Since almost the very beginning of the light rail crusade, Roosevelt neighborhood residents have been strong supporters of underground alignments. In fact, after the first Regional Transit Proposition failed in a special March 1995 election, planners revised their proposal to include the underground rail option.
Then in 1996, the measure passed with the narrowest of margins - most of that support coming from the Northeast Seattle area.
"You would think that in compiling 20 volumes on the subject of the proposed rail alignments, (Sound Transit) would have at least mentioned that they were strongly considering something totally different than what had been said since they began working with us," says Daniel Vaughn, a local resident (who says he is still plowing through volume 12).
In December, Sound Transit released for public consumption the Draft Environmental Impact Statement.
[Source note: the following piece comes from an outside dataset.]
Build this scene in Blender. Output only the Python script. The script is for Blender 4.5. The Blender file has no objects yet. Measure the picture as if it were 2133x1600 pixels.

Giving less than three months for public response, the thousands of pages of materials were a bit much for even die-hard neighborhood activists to digest.
However, according to neighbors who have been in contact with County Councilwoman Cynthia Sullivan's office (a member of the Sound Transit Board), they are particularly vexed by the response.
"We have been told to our face at numerous public meetings by one public official after another that our area would have an underground alignment," says Jacqui Silvio-Barnes, resident and an owner of a Roosevelt neighborhood business, Bus Stop Espresso. "Our business would actually benefit from the current option, but we'd be the only ones. This is about sticking to what we as a community have been working on for over eight years and that's (an) underground (tunnel)."
One major structure that sits right next to (and possibly in the way of) the aerial alignment is Calvary Temple Seattle, a historic church that was forced to move to its current location in the Roosevelt neighborhood when I-5 was built several decades ago.
"We're part of this community and we want to stay here. I don't think that Sound Transit has factored in the cost of our $14 million facility into their cost projections. If the aerial alignment is selected we will seek full compensation for mitigation and possible relocation," writes Pastor Mark Nordtvedt in yet another letter to the Sound Transit Board.
As one local business reader board stated: "No matter what you call it, it's still a railroad."
In more ways than one that's for sure.
Nick Slepko is associate editor of the Jet City Maven and a resident of the Roosevelt neighborhood.